Seems a little silly, but this was the fourth of fifth evolution of a monitoring system, and I even had Patrol and Unicenter on top of those at times. However this worked better.

Why?

1. Each server captures it’s own metrics. Critical in the case of communication errors. I’ve had servers disconnected (not down, but off the network) for ten minutes while someone replaced a cable. And that 10 minute window is ALWAYS when I’m building a report or looking for metrics.

2. Customizable. I can write separate scripts for anything I need, and even update them over time. For example, one thing I used to do was capture sp_configure information. I didn’t want it on a report unless something changed.
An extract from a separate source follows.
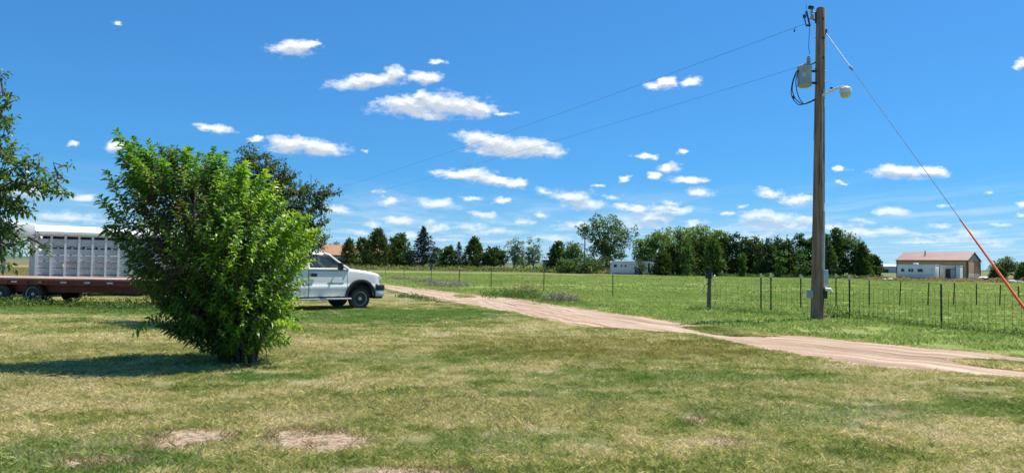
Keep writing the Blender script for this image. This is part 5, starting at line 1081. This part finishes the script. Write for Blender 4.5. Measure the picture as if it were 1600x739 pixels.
# ------------------------------------------------------------------ the big bush
def bush():
    Y0 = gnd(385, 566).y; base = at(382, 500, Y0); base.z = 0; t = thing('peach_shrub', 'large many-stemmed leafy bush casting a shadow on the lawn, bright green on its right side', 'bush', base)
    prof = [(215, 240, 300), (230, 202, 350), (250, 192, 392), (270, 188, 432), (300, 192, 458), (330, 184, 482), (360, 182, 500), (390, 196, 492), (430, 210, 486), (460, 230, 482), (495, 240, 468), (515, 284, 450), (535, 300, 432), (552, 345, 412)]
    ys = np.array([p[0] for p in prof], float); xl = np.array([p[1] for p in prof], float); xr = np.array([p[2] for p in prof], float); k = Y0 / F
    SH = []                                               # shoots: start, direction, length, leaves, tone, size
    def w(px, py, dy=0): q = at(px, py, Y0); return Vector((q.x - base.x, dy, q.z))
    n = 0
    while n < 1080:
        py = random.uniform(216, 550); a, b_ = np.interp(py, ys, xl), np.interp(py, ys, xr)
        if random.random() > (b_ - a) / 320: continue
        cx, hwd = (a + b_) / 2, (b_ - a) / 2; ph = random.uniform(0, 6.283); r = random.random() ** .34
        ln = random.uniform(.4, .85); dep = hwd * k * .82
        tip = w(cx + math.cos(ph) * r * hwd, py, math.sin(ph) * r * dep)
        upf = float(np.interp(py, [220, 330, 450, 560], [1.35, 1.0, .55, .25])); d = Vector((math.cos(ph) * (.75 if r > .5 else .4), math.sin(ph) * (.75 if r > .5 else .4), upf + random.uniform(-.25, .3))).normalized()
        px = cx + math.cos(ph) * r * hwd
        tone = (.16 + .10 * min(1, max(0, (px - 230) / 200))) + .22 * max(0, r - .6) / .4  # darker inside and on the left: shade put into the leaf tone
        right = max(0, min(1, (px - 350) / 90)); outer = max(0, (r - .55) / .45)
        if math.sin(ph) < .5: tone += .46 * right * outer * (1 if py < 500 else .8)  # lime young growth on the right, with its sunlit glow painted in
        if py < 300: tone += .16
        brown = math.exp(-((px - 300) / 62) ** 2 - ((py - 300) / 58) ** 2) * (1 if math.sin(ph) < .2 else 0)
        SH.append((tip - d * ln, d, ln, random.randint(22, 32), tone, 1.0 - .35 * brown, brown)); n += 1
    for (tx, ty, lx, ly, dy, nn) in [(194, 194, 238, 300, -.2, 60), (201, 213, 240, 290, .1, 40), (232, 211, 244, 290, 0, 44), (262, 226, 262, 300, .2, 40), (300, 224, 300, 300, -.1, 44), (313, 236, 310, 300, -.5, 36), (335, 222, 334, 300, 0, 42), (184, 262, 214, 340, -.3, 50), (186, 228, 222, 300, 0, 40), (184, 304, 212, 360, -.5, 36), (360, 240, 356, 300, -.4, 36), (400, 255, 390, 320, -.5, 36), (182, 350, 222, 380, -.3, 34), (420, 262, 408, 330, -.2, 34), (488, 330, 440, 380, -.2, 34), (500, 350, 450, 385, 0, 34), (482, 500, 440, 500, -.5, 30), (470, 520, 430, 530, -.6, 26), (236, 506, 276, 484, -.5, 8), (210, 205, 236, 290, 0, 40), (186, 206, 226, 290, .1, 40), (248, 222, 256, 300, .1, 40), (286, 222, 284, 300, .1, 38), (350, 226, 340, 300, .1, 38), (192, 246, 222, 320, .1, 40), (222, 222, 246, 310, -.3, 40), (322, 230, 318, 300, .2, 36), (385, 246, 372, 310, 0, 36), (280, 250, 285, 310, -.5, 36), (245, 250, 255, 320, -.6, 36)]:
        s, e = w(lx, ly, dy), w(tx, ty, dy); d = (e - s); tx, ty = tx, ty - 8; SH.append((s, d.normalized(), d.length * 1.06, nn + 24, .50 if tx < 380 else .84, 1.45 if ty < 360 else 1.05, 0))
    pos = []; dr = []; LL = []; DD = []; RN = []; st = MB()
    stems = []
    for i in range(11):
        ph = i * 2.4; rr = .10 + .12 * random.random(); b0 = Vector((math.cos(ph) * rr, math.sin(ph) * rr * .8, -.05)); py = random.uniform(270, 420); a, b_ = np.interp(py, ys, xl), np.interp(py, ys, xr)
        e = w((a + b_) / 2 + math.cos(ph) * (b_ - a) * .36, py, math.sin(ph) * (b_ - a) * .32 * k); mid = b0.lerp(e, .45) + Vector((0, 0, .25)); pts = [b0, b0.lerp(mid, .5) + Vector((random.uniform(-.04, .04), 0, .06)), mid, e]
        st.tube(pts, [.038, .030, .022, .008], 8); stems += [b0.lerp(mid, .6), mid, mid.lerp(e, .35), mid.lerp(e, .7), e]
    tw = MB()
    for (s, d, ln, nl, tone, sz, brown) in SH:
        side = d.orthogonal().normalized(); s2 = d.cross(side); bend = Vector((0, 0, -1)) * .08
        pts = [s + d * ln * f + bend * ln * f * f * 2 for f in (0, .5, 1)]
        c = min(stems, key=lambda q: (q - s).length + (3 if q.z > s.z + .1 else 0)); tw.tube([c, c.lerp(s, .5) + Vector((0, 0, .04)), s], [.010, .008, .006], 4, False); tw.tube(pts, [.006, .004, .002], 4, False)
        st_t = random.gauss(0, .12)
        for j in range(nl):
            f = (j + .6) / nl; a = j * 2.4; p = s + d * ln * f + bend * ln * f * f * 2; rad = side * math.cos(a) + s2 * math.sin(a)
            dd = rad * .85 + d * (.35 + .5 * (f > .85)) + Vector((0, 0, .15)); pos.append(p); dr.append(dd)
            LL.append(sz * random.uniform(.08, .13) * (1 - .45 * max(0, f - .8) / .2)); DD.append(random.uniform(.15, .65))
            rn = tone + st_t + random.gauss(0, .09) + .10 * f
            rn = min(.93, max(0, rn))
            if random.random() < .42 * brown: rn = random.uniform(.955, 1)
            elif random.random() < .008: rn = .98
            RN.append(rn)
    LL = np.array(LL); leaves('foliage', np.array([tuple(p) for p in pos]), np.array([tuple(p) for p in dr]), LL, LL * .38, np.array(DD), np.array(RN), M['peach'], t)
    st.build('trunk', M['bark'], t, smooth=True); tag(tw.build('twigs', M['bark'], t), kind='stuff')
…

So I stored the data every day, loaded a new copy the next day, compared them for changes, and then wrote out to my report table anything that was different.

3. Separate schedules for metrics. I might want CPU every 5 minutes, but sp_configure every day. I can easily have separate schedules.

4. I get one report a day, and I stored off the list of servers in this central instance. If I didn’t get a report from a server, I’d go looking for it. New ones were reported to me and people soon realized that if they let me know of their new instances they didn’t ever have to worry about them.

5. I have the raw data and the report stored off. This satisfied my ISO 9001 requirements, which was great for me.

I’m not knocking the purchased monitoring solutions, and they work great for having a central team monitor things, but they’ve always required some customization to work for me, and in the same amount of time I could build my own reporting system easily. A few scripts covered all sorts of things that often weren’t built into large systems, or cost extra.